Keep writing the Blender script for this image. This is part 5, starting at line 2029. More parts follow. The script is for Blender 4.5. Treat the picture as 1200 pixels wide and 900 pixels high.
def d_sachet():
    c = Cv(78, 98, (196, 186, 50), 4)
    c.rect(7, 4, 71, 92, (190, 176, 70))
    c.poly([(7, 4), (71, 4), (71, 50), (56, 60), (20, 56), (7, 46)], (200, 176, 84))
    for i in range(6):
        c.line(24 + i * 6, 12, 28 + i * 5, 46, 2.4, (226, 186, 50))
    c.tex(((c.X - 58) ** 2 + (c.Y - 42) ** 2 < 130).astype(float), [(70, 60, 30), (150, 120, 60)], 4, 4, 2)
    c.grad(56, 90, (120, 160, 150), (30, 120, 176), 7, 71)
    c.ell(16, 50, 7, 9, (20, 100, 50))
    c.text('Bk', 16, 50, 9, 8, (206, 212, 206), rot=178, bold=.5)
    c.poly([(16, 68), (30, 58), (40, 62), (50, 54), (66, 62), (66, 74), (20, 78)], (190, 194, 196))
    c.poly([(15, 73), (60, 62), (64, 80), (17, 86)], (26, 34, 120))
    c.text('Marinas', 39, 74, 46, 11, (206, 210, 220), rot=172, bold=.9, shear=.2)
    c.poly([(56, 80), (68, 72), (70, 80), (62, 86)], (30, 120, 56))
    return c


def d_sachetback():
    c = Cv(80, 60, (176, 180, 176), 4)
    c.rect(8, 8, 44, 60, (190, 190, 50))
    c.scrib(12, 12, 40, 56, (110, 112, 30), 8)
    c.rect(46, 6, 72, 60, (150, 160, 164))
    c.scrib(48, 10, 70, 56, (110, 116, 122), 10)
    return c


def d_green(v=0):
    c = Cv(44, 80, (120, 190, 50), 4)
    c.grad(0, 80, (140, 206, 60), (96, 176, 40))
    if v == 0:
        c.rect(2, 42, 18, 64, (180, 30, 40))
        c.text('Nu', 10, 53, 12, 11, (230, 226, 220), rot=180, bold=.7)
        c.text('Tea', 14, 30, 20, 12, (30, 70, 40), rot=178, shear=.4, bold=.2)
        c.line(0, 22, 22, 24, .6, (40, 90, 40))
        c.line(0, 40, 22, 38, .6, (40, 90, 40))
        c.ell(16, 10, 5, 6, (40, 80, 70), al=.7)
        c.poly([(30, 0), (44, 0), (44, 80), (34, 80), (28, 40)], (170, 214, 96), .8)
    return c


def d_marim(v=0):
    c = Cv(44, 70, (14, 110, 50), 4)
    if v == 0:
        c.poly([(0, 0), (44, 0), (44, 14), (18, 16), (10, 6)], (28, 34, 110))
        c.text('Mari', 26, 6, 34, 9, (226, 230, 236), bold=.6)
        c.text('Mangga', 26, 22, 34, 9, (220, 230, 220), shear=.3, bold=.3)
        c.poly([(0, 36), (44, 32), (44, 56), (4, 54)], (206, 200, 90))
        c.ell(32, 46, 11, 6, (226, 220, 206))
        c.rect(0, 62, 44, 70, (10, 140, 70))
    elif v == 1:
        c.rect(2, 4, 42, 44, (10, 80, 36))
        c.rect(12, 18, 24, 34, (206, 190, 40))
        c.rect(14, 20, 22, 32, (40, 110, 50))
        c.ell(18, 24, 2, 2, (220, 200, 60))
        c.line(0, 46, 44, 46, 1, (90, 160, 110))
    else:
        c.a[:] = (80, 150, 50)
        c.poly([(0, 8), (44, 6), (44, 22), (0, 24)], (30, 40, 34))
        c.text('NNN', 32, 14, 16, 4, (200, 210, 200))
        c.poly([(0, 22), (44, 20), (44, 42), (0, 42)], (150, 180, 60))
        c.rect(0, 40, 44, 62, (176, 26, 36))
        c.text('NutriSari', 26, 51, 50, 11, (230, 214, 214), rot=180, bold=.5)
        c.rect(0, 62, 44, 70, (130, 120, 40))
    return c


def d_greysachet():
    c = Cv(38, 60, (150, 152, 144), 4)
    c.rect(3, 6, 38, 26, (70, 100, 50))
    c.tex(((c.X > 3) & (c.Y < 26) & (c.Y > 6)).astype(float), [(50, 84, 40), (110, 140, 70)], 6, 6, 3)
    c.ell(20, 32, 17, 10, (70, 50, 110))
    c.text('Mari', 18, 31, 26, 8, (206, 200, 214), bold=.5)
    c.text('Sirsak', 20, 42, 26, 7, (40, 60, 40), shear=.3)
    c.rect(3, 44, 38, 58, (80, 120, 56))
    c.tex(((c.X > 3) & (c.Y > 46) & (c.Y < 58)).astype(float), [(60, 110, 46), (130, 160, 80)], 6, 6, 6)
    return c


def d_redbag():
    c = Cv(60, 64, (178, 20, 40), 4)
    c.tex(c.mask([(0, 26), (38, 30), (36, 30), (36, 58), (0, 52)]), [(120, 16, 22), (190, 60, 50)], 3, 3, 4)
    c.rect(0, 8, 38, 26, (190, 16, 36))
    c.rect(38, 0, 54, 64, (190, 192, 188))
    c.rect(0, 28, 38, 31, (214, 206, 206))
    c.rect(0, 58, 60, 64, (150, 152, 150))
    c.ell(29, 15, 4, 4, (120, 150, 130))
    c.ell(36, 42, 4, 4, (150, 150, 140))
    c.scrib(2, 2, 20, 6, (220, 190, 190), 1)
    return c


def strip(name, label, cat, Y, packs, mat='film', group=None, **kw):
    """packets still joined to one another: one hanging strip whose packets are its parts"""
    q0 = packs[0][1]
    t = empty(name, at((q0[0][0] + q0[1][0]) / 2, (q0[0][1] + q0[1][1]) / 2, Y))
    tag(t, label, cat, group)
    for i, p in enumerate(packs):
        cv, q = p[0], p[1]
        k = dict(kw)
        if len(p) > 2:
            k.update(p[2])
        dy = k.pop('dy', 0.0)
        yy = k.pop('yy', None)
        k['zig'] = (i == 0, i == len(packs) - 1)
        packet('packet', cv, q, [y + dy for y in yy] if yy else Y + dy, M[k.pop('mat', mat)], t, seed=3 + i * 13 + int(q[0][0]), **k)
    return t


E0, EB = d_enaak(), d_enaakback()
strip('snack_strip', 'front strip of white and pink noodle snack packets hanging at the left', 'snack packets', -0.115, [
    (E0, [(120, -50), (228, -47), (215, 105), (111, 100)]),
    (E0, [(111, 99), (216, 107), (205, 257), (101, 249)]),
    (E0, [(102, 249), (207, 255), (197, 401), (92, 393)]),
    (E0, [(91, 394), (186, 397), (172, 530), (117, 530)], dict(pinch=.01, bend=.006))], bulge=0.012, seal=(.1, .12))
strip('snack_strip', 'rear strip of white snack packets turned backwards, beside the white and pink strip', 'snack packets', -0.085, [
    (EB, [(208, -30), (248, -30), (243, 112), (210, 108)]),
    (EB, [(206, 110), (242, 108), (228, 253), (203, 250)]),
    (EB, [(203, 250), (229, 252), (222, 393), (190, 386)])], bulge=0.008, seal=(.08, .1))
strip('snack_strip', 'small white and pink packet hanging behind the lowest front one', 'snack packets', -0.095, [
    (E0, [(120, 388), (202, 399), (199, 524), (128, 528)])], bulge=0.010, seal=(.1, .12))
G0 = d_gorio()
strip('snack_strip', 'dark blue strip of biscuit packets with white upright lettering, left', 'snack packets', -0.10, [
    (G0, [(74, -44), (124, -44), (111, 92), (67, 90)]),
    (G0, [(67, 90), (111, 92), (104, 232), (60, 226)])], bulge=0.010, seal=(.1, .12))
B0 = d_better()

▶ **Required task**
Scan the listing above and identify each line holding the string "parts"; copy every such line.

▶ **Right answer**
Keep writing the Blender script for this image. This is part 5, starting at line 2029. More parts follow. The script is for Blender 4.5. Treat the picture as 1200 pixels wide and 900 pixels high.
    """packets still joined to one another: one hanging strip whose packets are its parts"""